* Dataset content *
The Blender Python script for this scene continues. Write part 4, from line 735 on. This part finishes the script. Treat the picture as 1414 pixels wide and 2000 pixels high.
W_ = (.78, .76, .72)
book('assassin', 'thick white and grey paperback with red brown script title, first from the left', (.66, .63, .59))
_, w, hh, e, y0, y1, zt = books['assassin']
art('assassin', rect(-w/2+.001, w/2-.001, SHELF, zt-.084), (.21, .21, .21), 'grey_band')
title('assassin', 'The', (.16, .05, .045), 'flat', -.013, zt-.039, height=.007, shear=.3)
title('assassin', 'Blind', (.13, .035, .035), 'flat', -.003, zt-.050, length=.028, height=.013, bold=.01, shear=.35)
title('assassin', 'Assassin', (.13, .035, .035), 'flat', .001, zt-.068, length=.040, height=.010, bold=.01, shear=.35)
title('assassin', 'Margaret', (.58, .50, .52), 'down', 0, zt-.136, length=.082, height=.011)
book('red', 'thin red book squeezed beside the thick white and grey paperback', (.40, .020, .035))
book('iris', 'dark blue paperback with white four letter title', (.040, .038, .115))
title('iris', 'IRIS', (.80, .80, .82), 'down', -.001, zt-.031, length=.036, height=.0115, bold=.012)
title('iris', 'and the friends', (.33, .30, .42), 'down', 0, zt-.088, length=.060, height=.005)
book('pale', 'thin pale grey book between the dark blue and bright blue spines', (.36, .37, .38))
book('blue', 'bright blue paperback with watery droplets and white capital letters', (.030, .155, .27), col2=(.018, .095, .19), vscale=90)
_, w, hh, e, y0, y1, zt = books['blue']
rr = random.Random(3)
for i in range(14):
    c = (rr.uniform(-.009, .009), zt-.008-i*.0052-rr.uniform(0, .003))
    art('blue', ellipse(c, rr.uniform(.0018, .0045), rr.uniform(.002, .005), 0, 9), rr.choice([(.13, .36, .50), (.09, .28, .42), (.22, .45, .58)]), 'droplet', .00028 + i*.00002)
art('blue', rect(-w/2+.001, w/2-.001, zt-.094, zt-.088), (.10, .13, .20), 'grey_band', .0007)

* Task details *
Reproduce the data in its entirety, matching each character.

* Reply *
The Blender Python script for this scene continues. Write part 4, from line 735 on. This part finishes the script. Treat the picture as 1414 pixels wide and 2000 pixels high.
W_ = (.78, .76, .72)
book('assassin', 'thick white and grey paperback with red brown script title, first from the left', (.66, .63, .59))
_, w, hh, e, y0, y1, zt = books['assassin']
art('assassin', rect(-w/2+.001, w/2-.001, SHELF, zt-.084), (.21, .21, .21), 'grey_band')
title('assassin', 'The', (.16, .05, .045), 'flat', -.013, zt-.039, height=.007, shear=.3)
title('assassin', 'Blind', (.13, .035, .035), 'flat', -.003, zt-.050, length=.028, height=.013, bold=.01, shear=.35)
title('assassin', 'Assassin', (.13, .035, .035), 'flat', .001, zt-.068, length=.040, height=.010, bold=.01, shear=.35)
title('assassin', 'Margaret', (.58, .50, .52), 'down', 0, zt-.136, length=.082, height=.011)
book('red', 'thin red book squeezed beside the thick white and grey paperback', (.40, .020, .035))
book('iris', 'dark blue paperback with white four letter title', (.040, .038, .115))
title('iris', 'IRIS', (.80, .80, .82), 'down', -.001, zt-.031, length=.036, height=.0115, bold=.012)
title('iris', 'and the friends', (.33, .30, .42), 'down', 0, zt-.088, length=.060, height=.005)
book('pale', 'thin pale grey book between the dark blue and bright blue spines', (.36, .37, .38))
book('blue', 'bright blue paperback with watery droplets and white capital letters', (.030, .155, .27), col2=(.018, .095, .19), vscale=90)
_, w, hh, e, y0, y1, zt = books['blue']
rr = random.Random(3)
for i in range(14):
    c = (rr.uniform(-.009, .009), zt-.008-i*.0052-rr.uniform(0, .003))
    art('blue', ellipse(c, rr.uniform(.0018, .0045), rr.uniform(.002, .005), 0, 9), rr.choice([(.13, .36, .50), (.09, .28, .42), (.22, .45, .58)]), 'droplet', .00028 + i*.00002)
art('blue', rect(-w/2+.001, w/2-.001, zt-.094, zt-.088), (.10, .13, .20), 'grey_band', .0007)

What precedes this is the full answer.